(Work to complete) Print the material below exactly as it stands, please, from its first line to the line holding "return 800 +", with no pictures.

(Available data)

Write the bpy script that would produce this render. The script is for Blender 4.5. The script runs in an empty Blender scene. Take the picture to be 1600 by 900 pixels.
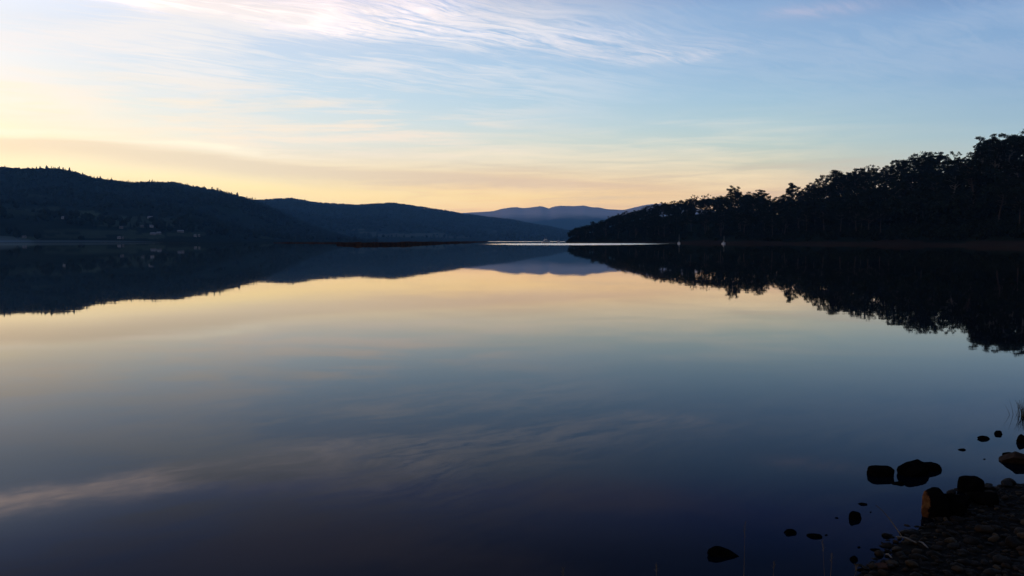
import bpy, bmesh, math, random
import numpy as np
from mathutils import Vector

random.seed(7)
rng = np.random.default_rng(11)
sc = bpy.context.scene
col = sc.collection

# ------------------------------------------------------------------ camera
PITCH = 3.37
CAM_H = 2.0
FPX = 1256.0
cam_d = bpy.data.cameras.new('camera')
cam = bpy.data.objects.new('camera', cam_d)
col.objects.link(cam)
cam.location = (0, 0, CAM_H)
cam.rotation_euler = (math.radians(90 - PITCH), 0, 0)
cam_d.sensor_width = 36
cam_d.lens = FPX / 1600 * 36
cam_d.clip_start = 0.05
cam_d.clip_end = 120000
sc.camera = cam

TH = math.radians(PITCH)
def pdir(px, row):
    u = (px - 800) / FPX
    v = (450 - row) / FPX
    d = np.array([u, math.cos(TH) + math.sin(TH) * v, -math.sin(TH) + math.cos(TH) * v])
    return d / np.linalg.norm(d)
def pae(px, row):
    d = pdir(px, row)
    return math.degrees(math.atan2(d[0], d[1])), math.degrees(math.asin(d[2]))
def ground(px, row, z=0.0):
    d = pdir(px, row)
    t = (z - CAM_H) / d[2]
    return np.array([d[0] * t, d[1] * t, z])
def project(x, y, z):
    z = z - CAM_H
    f = y * math.cos(TH) - z * math.sin(TH)
    v = y * math.sin(TH) + z * math.cos(TH)
    return 800 + FPX * x / f, 450 - FPX * v / f

# ------------------------------------------------------------------ render settings
sc.render.engine = 'CYCLES'
sc.view_settings.view_transform = 'Standard'
sc.view_settings.look = 'None'
sc.view_settings.exposure = 0
sc.view_settings.gamma = 1
try: sc.view_settings.use_curve_mapping = False
except Exception: pass
cy = sc.cycles
cy.use_denoising = True
cy.max_bounces = 5
cy.diffuse_bounces = 1
cy.glossy_bounces = 3
cy.volume_bounces = 0
cy.transparent_max_bounces = 6
cy.caustics_reflective = False
cy.caustics_refractive = False
cy.sample_clamp_indirect = 4

# ------------------------------------------------------------------ node helpers
def lin(c):
    return tuple(((v / 255) / 12.92 if v / 255 <= 0.04045 else ((v / 255 + 0.055) / 1.055) ** 2.4) for v in c)

class NT:
    def __init__(self, tree):
        self.t = tree
        self.n = tree.nodes
        self.l = tree.links
    def put(self, sock, v):
        if v is None: return
        if isinstance(v, bpy.types.NodeSocket): self.l.new(v, sock)
        else:
            if sock.type == 'RGBA' and not isinstance(v, (int, float)) and len(v) == 3: v = (*v, 1)
            sock.default_value = v
    def m(self, op, a, b=None, c=None, clamp=False):
        n = self.n.new('ShaderNodeMath'); n.operation = op; n.use_clamp = clamp
        self.put(n.inputs[0], a); self.put(n.inputs[1], b); self.put(n.inputs[2], c)
        return n.outputs[0]
    def mr(self, v, a, b, c=0.0, d=1.0, smooth=False):
        n = self.n.new('ShaderNodeMapRange'); n.clamp = True
        if smooth: n.interpolation_type = 'SMOOTHSTEP'
        self.put(n.inputs[0], v)
        for i, q in enumerate((a, b, c, d)): self.put(n.inputs[i + 1], q)
        return n.outputs[0]
    def mix(self, f, a, b, mode='MIX'):
        n = self.n.new('ShaderNodeMix'); n.data_type = 'RGBA'; n.blend_type = mode
        n.clamp_factor = True
        self.put(n.inputs[0], f); self.put(n.inputs[6], a); self.put(n.inputs[7], b)
        return n.outputs[2]
    def sep(self, v):
        n = self.n.new('ShaderNodeSeparateXYZ'); self.put(n.inputs[0], v); return n.outputs
    def comb(self, x, y, z):
        n = self.n.new('ShaderNodeCombineXYZ')
        for i, q in enumerate((x, y, z)): self.put(n.inputs[i], q)
        return n.outputs[0]
    def noise(self, vec, scale, detail=4, rough=0.5, dist=0.0, out=0):
        n = self.n.new('ShaderNodeTexNoise')
        self.put(n.inputs['Vector'], vec); n.inputs['Scale'].default_value = scale
        n.inputs['Detail'].default_value = detail; n.inputs['Roughness'].default_value = rough
        n.inputs['Distortion'].default_value = dist
        return n.outputs[out]
    def curve(self, v, lo, hi, pts, scale):
        """piecewise smooth curve: x range lo..hi, values divided by scale"""
        n = self.n.new('ShaderNodeFloatCurve')
        cm = n.mapping; cv = cm.curves[0]
        P = [((x - lo) / (hi - lo), y / scale) for x, y in pts]
        while len(cv.points) < len(P): cv.points.new(0.5, 0.5)
        for p, (x, y) in zip(cv.points, P):
            p.location = (x, y); p.handle_type = 'AUTO'
        cm.extend = 'HORIZONTAL'; cm.update()
        x = self.mr(v, lo, hi)
        self.put(n.inputs['Value'], x)
        return self.m('MULTIPLY', n.outputs[0], scale)
    def ramp(self, f, stops):
        n = self.n.new('ShaderNodeValToRGB'); cr = n.color_ramp
        cr.interpolation = 'LINEAR'
        cr.elements[0].position = stops[0][0]; cr.elements[0].color = (*stops[0][1], 1)
        cr.elements[1].position = stops[-1][0]; cr.elements[1].color = (*stops[-1][1], 1)
        for p, c in stops[1:-1]:
            e = cr.elements.new(p); e.color = (*c, 1)
        self.put(n.inputs[0], f)
        return n.outputs[0]

# ------------------------------------------------------------------ world: dawn sky
SUN_AZ, SUN_EL = -42.0, 1.0
world = bpy.data.worlds.new('World'); sc.world = world
world.use_nodes = True
world.cycles.sampling_method = 'MANUAL'
world.cycles.sample_map_resolution = 512
wt = NT(world.node_tree)
wt.n.clear()
tc = wt.n.new('ShaderNodeTexCoord')
vx, vy, vz = wt.sep(tc.outputs['Generated'])
el = wt.m('MULTIPLY', wt.m('ARCSINE', vz), 57.29578)
az = wt.m('MULTIPLY', wt.m('ARCTAN2', vx, vy), 57.29578)
elp = wt.m('MAXIMUM', el, 0.0)
fac = wt.m('SQRT', wt.m('DIVIDE', elp, 90.0))
def sky_col(px, rows, highs, gain=None):
    """rows: [(row, srgb)], highs: [(elevation, linear)]"""
    st = [(pae(px, r)[1], lin(c)) for r, c in rows] + [(e, c) for e, c in highs]
    st = [(max(e, 0), c) for e, c in st]
    st.sort(key=lambda s: s[0])
    return [(math.sqrt(e / 90), c) for e, c in st]
COLS = [
 (-180, [(0, (.08,.07,.09)), (math.sqrt(6/90), (.15,.125,.165)), (math.sqrt(20/90), (.06,.07,.13)), (math.sqrt(50/90), (.09,.18,.38)), (1, (.08,.16,.36))]),
 (-90, [(0, (.35,.28,.2)), (math.sqrt(6/90), (.4,.36,.32)), (math.sqrt(20/90), (.14,.16,.24)), (math.sqrt(50/90), (.09,.18,.38)), (1, (.08,.16,.36))]),
 (pae(0,375)[0], sky_col(0, [(375,(255,222,160)),(290,(253,232,180)),(255,(251,238,198)),(225,(250,236,200)),(200,(255,244,210)),
      (170,(250,243,222)),(130,(240,240,232)),(80,(234,239,243)),(20,(226,234,244))],
      [(16,(.85,.92,1.1)),(18,(.48,.55,.82)),(20,(.28,.34,.58)),(24,(.16,.22,.42)),(50,(.09,.18,.38)),(90,(.08,.16,.36))])),
 (pae(400,375)[0], sky_col(400, [(375,(255,214,150)),(300,(254,230,172)),(280,(253,235,184)),(250,(238,224,200)),(220,(228,228,220)),(190,(216,227,228)),
      (150,(203,222,234)),(100,(198,217,235)),(40,(200,214,236)),(5,(200,212,236))],
      [(16.4,(.48,.53,.80)),(21,(.24,.26,.44)),(25,(.15,.18,.32)),(50,(.09,.18,.38)),(90,(.08,.16,.36))])),
 (pae(800,375)[0], sky_col(800, [(375,(225,170,130)),(330,(236,190,148)),(308,(246,212,158)),(290,(240,206,162)),(270,(228,206,176)),(245,(216,212,196)),
      (220,(206,214,208)),(190,(190,210,218)),(150,(178,205,224)),(100,(168,198,226)),(50,(158,188,222)),(5,(152,180,216))],
      [(17.5,(.32,.36,.62)),(22.2,(.10,.12,.24)),(26,(.06,.08,.17)),(50,(.09,.18,.38)),(90,(.08,.16,.36))])),
 (pae(1200,375)[0], sky_col(1200, [(375,(200,160,140)),(300,(216,184,156)),(275,(210,194,170)),(250,(194,198,184)),(225,(182,200,198)),(195,(168,196,206)),
      (150,(154,188,212)),(100,(144,178,212)),(50,(140,173,210)),(5,(135,168,208))],
      [(18.1,(.08,.14,.42)),(21.2,(.046,.08,.21)),(26,(.04,.07,.16)),(50,(.09,.18,.38)),(90,(.08,.16,.36))])),
 (pae(1600,375)[0], sky_col(1600, [(375,(170,150,145)),(290,(178,182,176)),(240,(168,188,194)),(205,(156,184,200)),
      (150,(142,175,203)),(100,(132,166,204)),(50,(130,165,204)),(5,(125,160,203))],
      [(16.3,(.07,.13,.36)),(20,(.04,.07,.19)),(26,(.04,.07,.16)),(50,(.09,.18,.38)),(90,(.08,.16,.36))])),
 (90, [(0, (.14,.13,.15)), (math.sqrt(6/90), (.16,.19,.24)), (math.sqrt(20/90), (.06,.10,.20)), (math.sqrt(50/90), (.09,.18,.38)), (1, (.08,.16,.36))]),
 (180, [(0, (.08,.07,.09)), (math.sqrt(6/90), (.15,.125,.165)), (math.sqrt(20/90), (.06,.07,.13)), (math.sqrt(50/90), (.09,.18,.38)), (1, (.08,.16,.36))]),
]
base = wt.ramp(fac, COLS[0][1])
for i in range(1, len(COLS)):
    f = wt.mr(az, COLS[i-1][0], COLS[i][0])
    base = wt.mix(f, base, wt.ramp(fac, COLS[i][1]))

# cloud plane coordinates
zc = wt.m('MAXIMUM', vz, 0.025)
px_ = wt.m('DIVIDE', vx, zc); py_ = wt.m('DIVIDE', vy, zc)
ca, sa = math.cos(math.radians(38)), math.sin(math.radians(38))
al = wt.m('ADD', wt.m('MULTIPLY', px_, ca), wt.m('MULTIPLY', py_, sa))
ac = wt.m('SUBTRACT', wt.m('MULTIPLY', py_, ca), wt.m('MULTIPLY', px_, sa))
plan = wt.comb(px_, py_, 0)
warp = wt.m('MULTIPLY', wt.m('SUBTRACT', wt.noise(plan, 1.6, 3, .5), .5), 0.32)
ac2 = wt.m('ADD', ac, warp)
streak = wt.noise(wt.comb(wt.m('MULTIPLY', al, 1.6), wt.m('MULTIPLY', ac2, 9.0), 0), 1.0, 8, .64, .9)
fine = wt.noise(wt.comb(wt.m('MULTIPLY', al, 6.0), wt.m('MULTIPLY', ac2, 24.0), 3), 1.0, 6, .65, 1.2)
patch = wt.noise(wt.comb(px_, wt.m('MULTIPLY', py_, 1.2), 9), 0.8, 4, .55, .3)
def A(px): return pae(px, 375)[0]
def AE(*pts):  # list of (px,row) -> [(az, el)]
    return [pae(*p) for p in pts]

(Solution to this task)
Write the bpy script that would produce this render. The script is for Blender 4.5. The script runs in an empty Blender scene. Take the picture to be 1600 by 900 pixels.
import bpy, bmesh, math, random
import numpy as np
from mathutils import Vector

random.seed(7)
rng = np.random.default_rng(11)
sc = bpy.context.scene
col = sc.collection

# ------------------------------------------------------------------ camera
PITCH = 3.37
CAM_H = 2.0
FPX = 1256.0
cam_d = bpy.data.cameras.new('camera')
cam = bpy.data.objects.new('camera', cam_d)
col.objects.link(cam)
cam.location = (0, 0, CAM_H)
cam.rotation_euler = (math.radians(90 - PITCH), 0, 0)
cam_d.sensor_width = 36
cam_d.lens = FPX / 1600 * 36
cam_d.clip_start = 0.05
cam_d.clip_end = 120000
sc.camera = cam

TH = math.radians(PITCH)
def pdir(px, row):
    u = (px - 800) / FPX
    v = (450 - row) / FPX
    d = np.array([u, math.cos(TH) + math.sin(TH) * v, -math.sin(TH) + math.cos(TH) * v])
    return d / np.linalg.norm(d)
def pae(px, row):
    d = pdir(px, row)
    return math.degrees(math.atan2(d[0], d[1])), math.degrees(math.asin(d[2]))
def ground(px, row, z=0.0):
    d = pdir(px, row)
    t = (z - CAM_H) / d[2]
    return np.array([d[0] * t, d[1] * t, z])
def project(x, y, z):
    z = z - CAM_H
    f = y * math.cos(TH) - z * math.sin(TH)
    v = y * math.sin(TH) + z * math.cos(TH)
    return 800 + FPX * x / f, 450 - FPX * v / f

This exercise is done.